Could the lines from the start of the data through the line with "XL, XR, YB = -1.30, 1.75, -1.60" be set down exactly, with no pictures among them?
================
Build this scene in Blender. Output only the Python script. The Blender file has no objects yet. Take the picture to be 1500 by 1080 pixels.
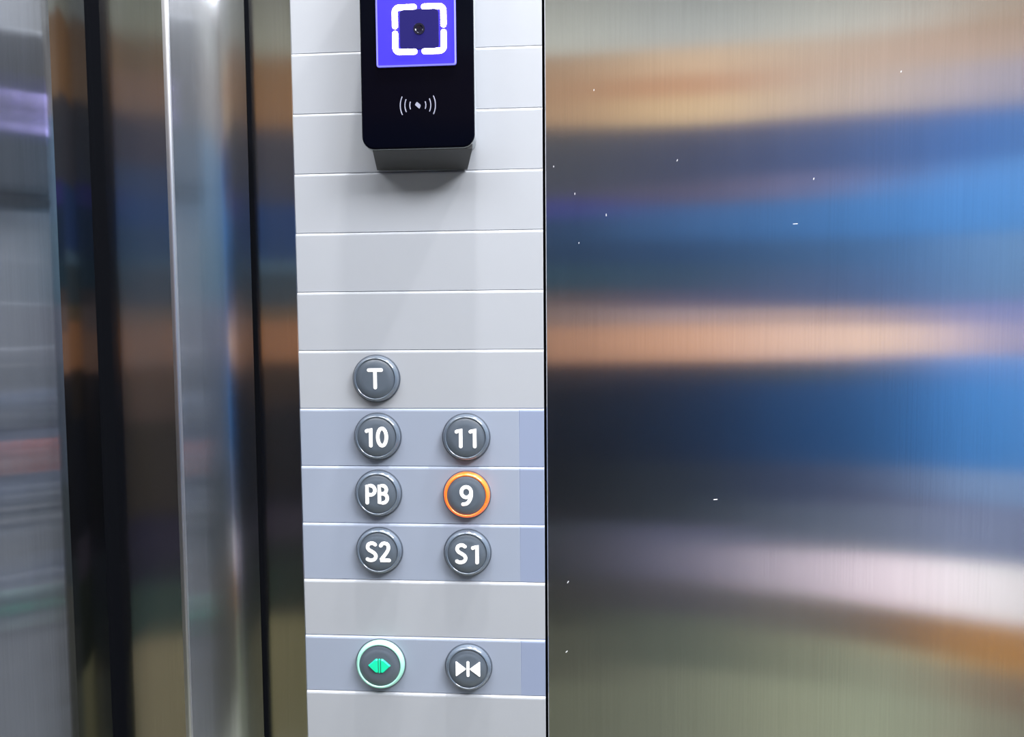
import bpy, bmesh, math, random
from mathutils import Vector, Matrix, Euler

random.seed(7)
S = bpy.context.scene
C = S.collection
PI = math.pi

# ------------------------------------------------------------------ camera, world, lights, exposure
F_PX = 1100.0
CAM = Vector((0.2049, -0.5611, 1.35))
cd = bpy.data.cameras.new('camera')
cd.sensor_fit = 'HORIZONTAL'; cd.sensor_width = 36.0; cd.lens = F_PX * 36.0 / 1500.0
cd.clip_start = 0.02
cam = bpy.data.objects.new('camera', cd); C.objects.link(cam)
YAW, PITCH, ROLL = 0.0733, -0.0573, 0.0081
R3 = (Matrix.Rotation(YAW, 3, 'Z') @ Matrix.Rotation(PITCH, 3, 'X') @ Matrix.Rotation(ROLL, 3, 'Y'))
cam.location = CAM
cam.rotation_euler = (R3 @ Matrix.Rotation(PI / 2, 3, 'X')).to_euler()
S.camera = cam

w = bpy.data.worlds.new('world'); S.world = w; w.use_nodes = True
w.node_tree.nodes['Background'].inputs[0].default_value = (0.6, 0.7, 0.85, 1)
w.node_tree.nodes['Background'].inputs[1].default_value = 0.3
S.view_settings.view_transform = 'Standard'; S.view_settings.look = 'None'
S.view_settings.gamma = 1; S.view_settings.use_curve_mapping = False
S.view_settings.exposure = 0.0
S.cycles.use_denoising = True
S.cycles.max_bounces = 8; S.cycles.diffuse_bounces = 4; S.cycles.glossy_bounces = 6
S.cycles.sample_clamp_indirect = 6.0

CEIL = 2.42
XL, XR, YB = -1.30, 1.75, -1.60          # inner faces of the cabin's side walls and back wall


def area(name, loc, rot, sx, sy, power, col, shape='RECTANGLE'):
    l = bpy.data.lights.new(name, 'AREA'); l.shape = shape; l.size = sx; l.size_y = sy
    l.energy = power; l.color = col
    o = bpy.data.objects.new(name, l); C.objects.link(o); o.location = loc; o.rotation_euler = rot
    return o


DOWNLIGHTS = [(-0.075, -0.135), (0.165, -0.135), (0.62, -0.135)]
for dx, dy in DOWNLIGHTS:
    area('downlight_lamp', (dx, dy, CEIL - 0.012), (0, 0, 0), 0.05, 0.05, 20, (1.0, 0.97, 0.95), 'DISK')
CABIN_FILLS = [(-0.55, 0.55), (0.30, 0.80), (1.20, 0.70)]  # added unseen fill; the rightmost is boosted to brighten the reflected pale board
for lx, lw in CABIN_FILLS:
    area('cabin_fill', (lx, -0.85, CEIL - 0.03), (0, 0, 0), lw, 0.62, (26.0 if lx < 1 else 96.0) * lw, (0.98, 0.98, 1.0))


# ------------------------------------------------------------------ helpers
def at(px, py, Y=0.0):
    """point of the plane y = Y seen at a pixel of the 1500 x 1080 photograph (used as a ruler while modelling)"""
    d = R3 @ Vector(((px - 750) / F_PX, 1.0, (540 - py) / F_PX))
    return CAM + d * ((Y - CAM.y) / d.y)


def srgb(r, g, b):
    f = lambda c: (c / 255) / 12.92 if c / 255 <= 0.04045 else ((c / 255 + 0.055) / 1.055) ** 2.4
    return (f(r), f(g), f(b), 1)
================
**OUTPUT OF THE EXERCISE**
Build this scene in Blender. Output only the Python script. The Blender file has no objects yet. Take the picture to be 1500 by 1080 pixels.
import bpy, bmesh, math, random
from mathutils import Vector, Matrix, Euler

random.seed(7)
S = bpy.context.scene
C = S.collection
PI = math.pi

# ------------------------------------------------------------------ camera, world, lights, exposure
F_PX = 1100.0
CAM = Vector((0.2049, -0.5611, 1.35))
cd = bpy.data.cameras.new('camera')
cd.sensor_fit = 'HORIZONTAL'; cd.sensor_width = 36.0; cd.lens = F_PX * 36.0 / 1500.0
cd.clip_start = 0.02
cam = bpy.data.objects.new('camera', cd); C.objects.link(cam)
YAW, PITCH, ROLL = 0.0733, -0.0573, 0.0081
R3 = (Matrix.Rotation(YAW, 3, 'Z') @ Matrix.Rotation(PITCH, 3, 'X') @ Matrix.Rotation(ROLL, 3, 'Y'))
cam.location = CAM
cam.rotation_euler = (R3 @ Matrix.Rotation(PI / 2, 3, 'X')).to_euler()
S.camera = cam

w = bpy.data.worlds.new('world'); S.world = w; w.use_nodes = True
w.node_tree.nodes['Background'].inputs[0].default_value = (0.6, 0.7, 0.85, 1)
w.node_tree.nodes['Background'].inputs[1].default_value = 0.3
S.view_settings.view_transform = 'Standard'; S.view_settings.look = 'None'
S.view_settings.gamma = 1; S.view_settings.use_curve_mapping = False
S.view_settings.exposure = 0.0
S.cycles.use_denoising = True
S.cycles.max_bounces = 8; S.cycles.diffuse_bounces = 4; S.cycles.glossy_bounces = 6
S.cycles.sample_clamp_indirect = 6.0

CEIL = 2.42
XL, XR, YB = -1.30, 1.75, -1.60          # inner faces of the cabin's side walls and back wall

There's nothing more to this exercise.